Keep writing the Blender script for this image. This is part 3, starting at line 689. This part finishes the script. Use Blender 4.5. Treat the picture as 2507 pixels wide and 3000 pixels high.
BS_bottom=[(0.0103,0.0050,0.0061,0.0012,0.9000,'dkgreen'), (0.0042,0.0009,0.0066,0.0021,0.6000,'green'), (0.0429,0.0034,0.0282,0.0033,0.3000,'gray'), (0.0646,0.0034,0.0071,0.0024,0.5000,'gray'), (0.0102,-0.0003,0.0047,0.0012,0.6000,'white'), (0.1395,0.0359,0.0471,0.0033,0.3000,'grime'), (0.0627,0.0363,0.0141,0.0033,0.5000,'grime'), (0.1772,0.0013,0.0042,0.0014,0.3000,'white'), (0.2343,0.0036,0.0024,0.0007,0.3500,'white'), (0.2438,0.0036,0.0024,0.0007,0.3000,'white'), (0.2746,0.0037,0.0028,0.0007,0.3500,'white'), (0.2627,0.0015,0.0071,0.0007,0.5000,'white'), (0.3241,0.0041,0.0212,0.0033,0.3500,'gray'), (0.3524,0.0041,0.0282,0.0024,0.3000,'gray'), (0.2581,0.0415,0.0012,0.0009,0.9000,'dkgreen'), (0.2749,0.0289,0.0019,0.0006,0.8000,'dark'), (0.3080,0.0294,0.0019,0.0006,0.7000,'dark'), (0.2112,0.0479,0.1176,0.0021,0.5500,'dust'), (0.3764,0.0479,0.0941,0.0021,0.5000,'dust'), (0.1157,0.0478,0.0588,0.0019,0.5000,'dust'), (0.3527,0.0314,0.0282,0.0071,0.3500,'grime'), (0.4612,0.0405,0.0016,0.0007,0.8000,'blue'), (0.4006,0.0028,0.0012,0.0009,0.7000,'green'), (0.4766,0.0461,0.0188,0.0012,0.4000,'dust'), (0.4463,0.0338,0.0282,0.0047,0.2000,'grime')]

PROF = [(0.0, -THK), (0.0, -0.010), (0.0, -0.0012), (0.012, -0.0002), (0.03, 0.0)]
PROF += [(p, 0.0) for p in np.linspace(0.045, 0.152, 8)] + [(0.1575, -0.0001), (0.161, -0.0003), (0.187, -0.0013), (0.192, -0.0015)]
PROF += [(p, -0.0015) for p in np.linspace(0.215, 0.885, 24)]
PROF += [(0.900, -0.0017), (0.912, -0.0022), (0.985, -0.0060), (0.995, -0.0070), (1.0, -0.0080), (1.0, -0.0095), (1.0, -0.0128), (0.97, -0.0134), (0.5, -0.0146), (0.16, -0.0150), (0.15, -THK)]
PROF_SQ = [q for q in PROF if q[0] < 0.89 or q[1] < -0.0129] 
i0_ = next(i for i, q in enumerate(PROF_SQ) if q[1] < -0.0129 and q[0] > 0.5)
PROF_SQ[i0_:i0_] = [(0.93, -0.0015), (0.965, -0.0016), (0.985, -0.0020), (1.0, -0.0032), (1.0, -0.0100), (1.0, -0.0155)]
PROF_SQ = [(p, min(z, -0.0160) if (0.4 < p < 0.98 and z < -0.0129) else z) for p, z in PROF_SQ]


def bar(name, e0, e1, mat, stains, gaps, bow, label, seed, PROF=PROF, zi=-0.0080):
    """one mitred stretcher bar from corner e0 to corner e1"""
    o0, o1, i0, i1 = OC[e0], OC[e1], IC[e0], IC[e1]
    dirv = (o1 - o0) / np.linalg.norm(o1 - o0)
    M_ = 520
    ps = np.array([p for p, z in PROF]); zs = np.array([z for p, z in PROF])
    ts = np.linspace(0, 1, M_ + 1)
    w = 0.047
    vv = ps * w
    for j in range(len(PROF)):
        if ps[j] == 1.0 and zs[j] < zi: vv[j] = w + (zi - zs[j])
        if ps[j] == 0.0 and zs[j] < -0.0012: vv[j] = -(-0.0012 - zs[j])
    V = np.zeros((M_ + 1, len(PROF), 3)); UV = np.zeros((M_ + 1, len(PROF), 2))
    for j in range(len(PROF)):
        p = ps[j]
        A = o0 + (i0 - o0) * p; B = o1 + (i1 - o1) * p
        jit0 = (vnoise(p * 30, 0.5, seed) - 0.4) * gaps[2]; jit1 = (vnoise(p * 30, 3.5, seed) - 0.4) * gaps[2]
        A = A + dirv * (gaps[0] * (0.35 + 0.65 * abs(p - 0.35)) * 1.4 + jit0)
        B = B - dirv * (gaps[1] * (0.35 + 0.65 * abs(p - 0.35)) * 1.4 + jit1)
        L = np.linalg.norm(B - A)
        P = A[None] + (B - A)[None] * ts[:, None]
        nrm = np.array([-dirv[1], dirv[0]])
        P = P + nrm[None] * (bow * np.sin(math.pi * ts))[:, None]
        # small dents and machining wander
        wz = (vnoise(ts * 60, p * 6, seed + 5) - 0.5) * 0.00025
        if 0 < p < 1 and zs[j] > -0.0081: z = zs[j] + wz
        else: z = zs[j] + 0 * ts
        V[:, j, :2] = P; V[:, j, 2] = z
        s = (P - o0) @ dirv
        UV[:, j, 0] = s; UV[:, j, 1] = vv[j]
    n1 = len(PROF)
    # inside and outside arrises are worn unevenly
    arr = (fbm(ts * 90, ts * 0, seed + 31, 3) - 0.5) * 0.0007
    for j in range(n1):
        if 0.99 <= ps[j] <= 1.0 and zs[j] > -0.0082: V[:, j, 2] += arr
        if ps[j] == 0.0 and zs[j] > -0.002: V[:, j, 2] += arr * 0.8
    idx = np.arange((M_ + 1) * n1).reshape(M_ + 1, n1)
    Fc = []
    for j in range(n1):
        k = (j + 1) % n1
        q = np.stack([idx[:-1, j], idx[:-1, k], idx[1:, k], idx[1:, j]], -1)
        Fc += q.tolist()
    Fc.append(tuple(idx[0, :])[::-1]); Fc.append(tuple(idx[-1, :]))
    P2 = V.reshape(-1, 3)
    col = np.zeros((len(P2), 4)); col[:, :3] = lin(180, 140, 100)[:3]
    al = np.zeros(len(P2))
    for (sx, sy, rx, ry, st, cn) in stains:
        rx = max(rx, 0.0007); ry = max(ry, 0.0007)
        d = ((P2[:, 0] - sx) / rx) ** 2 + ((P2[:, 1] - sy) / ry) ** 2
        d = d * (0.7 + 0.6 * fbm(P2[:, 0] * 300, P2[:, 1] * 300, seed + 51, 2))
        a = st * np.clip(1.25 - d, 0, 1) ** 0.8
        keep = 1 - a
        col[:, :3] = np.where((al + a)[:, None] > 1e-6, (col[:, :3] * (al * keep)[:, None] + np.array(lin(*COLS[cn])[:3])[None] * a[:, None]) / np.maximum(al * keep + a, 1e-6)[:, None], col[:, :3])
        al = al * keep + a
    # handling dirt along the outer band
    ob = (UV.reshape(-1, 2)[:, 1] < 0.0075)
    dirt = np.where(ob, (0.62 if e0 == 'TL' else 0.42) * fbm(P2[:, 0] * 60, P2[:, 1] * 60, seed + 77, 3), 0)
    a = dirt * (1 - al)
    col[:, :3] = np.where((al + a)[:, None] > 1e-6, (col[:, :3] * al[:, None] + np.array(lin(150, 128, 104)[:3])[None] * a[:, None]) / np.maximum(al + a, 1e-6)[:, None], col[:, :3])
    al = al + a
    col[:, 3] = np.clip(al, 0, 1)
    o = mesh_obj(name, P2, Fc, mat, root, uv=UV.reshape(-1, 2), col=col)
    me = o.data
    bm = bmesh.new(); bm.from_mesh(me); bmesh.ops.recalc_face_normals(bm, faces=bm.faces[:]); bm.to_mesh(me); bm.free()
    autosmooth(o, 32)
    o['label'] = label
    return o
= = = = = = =
▸ **What the task asks**
Write out, exactly and with nothing else, the lines of the listing above from its first line through the line with "PROF_SQ = [(p, min(z, -0.0160)".

▸ **Result for this exercise**
Keep writing the Blender script for this image. This is part 3, starting at line 689. This part finishes the script. Use Blender 4.5. Treat the picture as 2507 pixels wide and 3000 pixels high.
BS_bottom=[(0.0103,0.0050,0.0061,0.0012,0.9000,'dkgreen'), (0.0042,0.0009,0.0066,0.0021,0.6000,'green'), (0.0429,0.0034,0.0282,0.0033,0.3000,'gray'), (0.0646,0.0034,0.0071,0.0024,0.5000,'gray'), (0.0102,-0.0003,0.0047,0.0012,0.6000,'white'), (0.1395,0.0359,0.0471,0.0033,0.3000,'grime'), (0.0627,0.0363,0.0141,0.0033,0.5000,'grime'), (0.1772,0.0013,0.0042,0.0014,0.3000,'white'), (0.2343,0.0036,0.0024,0.0007,0.3500,'white'), (0.2438,0.0036,0.0024,0.0007,0.3000,'white'), (0.2746,0.0037,0.0028,0.0007,0.3500,'white'), (0.2627,0.0015,0.0071,0.0007,0.5000,'white'), (0.3241,0.0041,0.0212,0.0033,0.3500,'gray'), (0.3524,0.0041,0.0282,0.0024,0.3000,'gray'), (0.2581,0.0415,0.0012,0.0009,0.9000,'dkgreen'), (0.2749,0.0289,0.0019,0.0006,0.8000,'dark'), (0.3080,0.0294,0.0019,0.0006,0.7000,'dark'), (0.2112,0.0479,0.1176,0.0021,0.5500,'dust'), (0.3764,0.0479,0.0941,0.0021,0.5000,'dust'), (0.1157,0.0478,0.0588,0.0019,0.5000,'dust'), (0.3527,0.0314,0.0282,0.0071,0.3500,'grime'), (0.4612,0.0405,0.0016,0.0007,0.8000,'blue'), (0.4006,0.0028,0.0012,0.0009,0.7000,'green'), (0.4766,0.0461,0.0188,0.0012,0.4000,'dust'), (0.4463,0.0338,0.0282,0.0047,0.2000,'grime')]

PROF = [(0.0, -THK), (0.0, -0.010), (0.0, -0.0012), (0.012, -0.0002), (0.03, 0.0)]
PROF += [(p, 0.0) for p in np.linspace(0.045, 0.152, 8)] + [(0.1575, -0.0001), (0.161, -0.0003), (0.187, -0.0013), (0.192, -0.0015)]
PROF += [(p, -0.0015) for p in np.linspace(0.215, 0.885, 24)]
PROF += [(0.900, -0.0017), (0.912, -0.0022), (0.985, -0.0060), (0.995, -0.0070), (1.0, -0.0080), (1.0, -0.0095), (1.0, -0.0128), (0.97, -0.0134), (0.5, -0.0146), (0.16, -0.0150), (0.15, -THK)]
PROF_SQ = [q for q in PROF if q[0] < 0.89 or q[1] < -0.0129] 
i0_ = next(i for i, q in enumerate(PROF_SQ) if q[1] < -0.0129 and q[0] > 0.5)
PROF_SQ[i0_:i0_] = [(0.93, -0.0015), (0.965, -0.0016), (0.985, -0.0020), (1.0, -0.0032), (1.0, -0.0100), (1.0, -0.0155)]
PROF_SQ = [(p, min(z, -0.0160) if (0.4 < p < 0.98 and z < -0.0129) else z) for p, z in PROF_SQ]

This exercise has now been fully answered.